Ray Keene, present as journalist and Korchnoi’s second, complained of “too much speculation concerning parapsychology, death rays, black magic and witchcraft” on the part of those writing about the Candidates final but it’s clear that Korchnoi believed both in the existence of such phenomena and that they had been deployed against him in Belgrade. Immediately after the match had concluded he was reported to be “seriously claiming” in the Sunday Times that “hypnosis and counter-hypnosis” played a significant role in the contest and his conviction had evidently not wavered by the time he came to write his autobiography, from which the passages cited above are taken, a quarter of a century later.

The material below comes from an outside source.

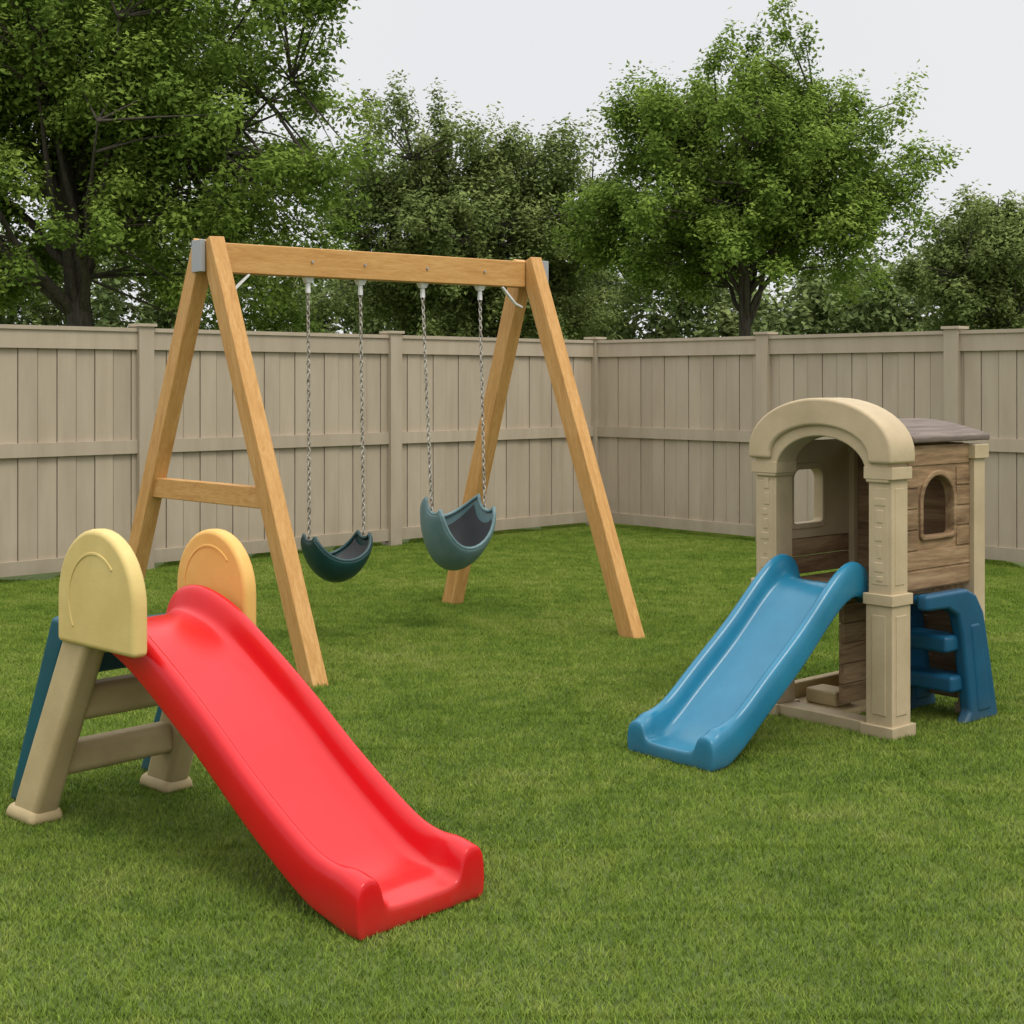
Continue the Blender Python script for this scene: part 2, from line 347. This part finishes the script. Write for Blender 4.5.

So there you have it. Korchnoi blundered in game thirteen because Spassky managed to control his mind at a critical moment but ultimately won the match when he learned to repel such invasions. It’s easy to mock Viktor’s explanation but I find it infinitely preferable to, say, Topalov/Danailov’s “I lost because he had a computer hidden in the khazi” whine. At least Korchnoi actually believed what he was saying and hadn’t just made some bullshit up to try to destabilise the opposition.

That’s the problem with modern chess. There’s no authenticity in wacky explanations for blunders anymore - and that's just one more reason why chess was better in the 1970s.

















REFERENCES:

R.D. Keene
Korchnoi vs. Spassky: Chess Crisis, Allen & Unwin: London 1978

Karpov – Korchnoi 1978: The Inside Story of the Match, Batsford: London 1978

V. Korchnoi
Chess is my life, Olms: Zurich 2005
www.edition-olms.com/

Chess Magazine
Vol 43 #781-782, January 1978

3 comments:

ejh said...

Mind you

Anonymous said...

Surprised there hasn't been more comment on this blog entry?

In particular I expected Korchnoi's infamous "medium" game with Maroczy's ghost to get mentioned in the comments, if not the actual piece :-)

Comment Moderator said...

Hello anonymous, thanks for dropping by.

I did initially include a reference to the Maroczy game but in the end decided to save it for it's own post at some later date.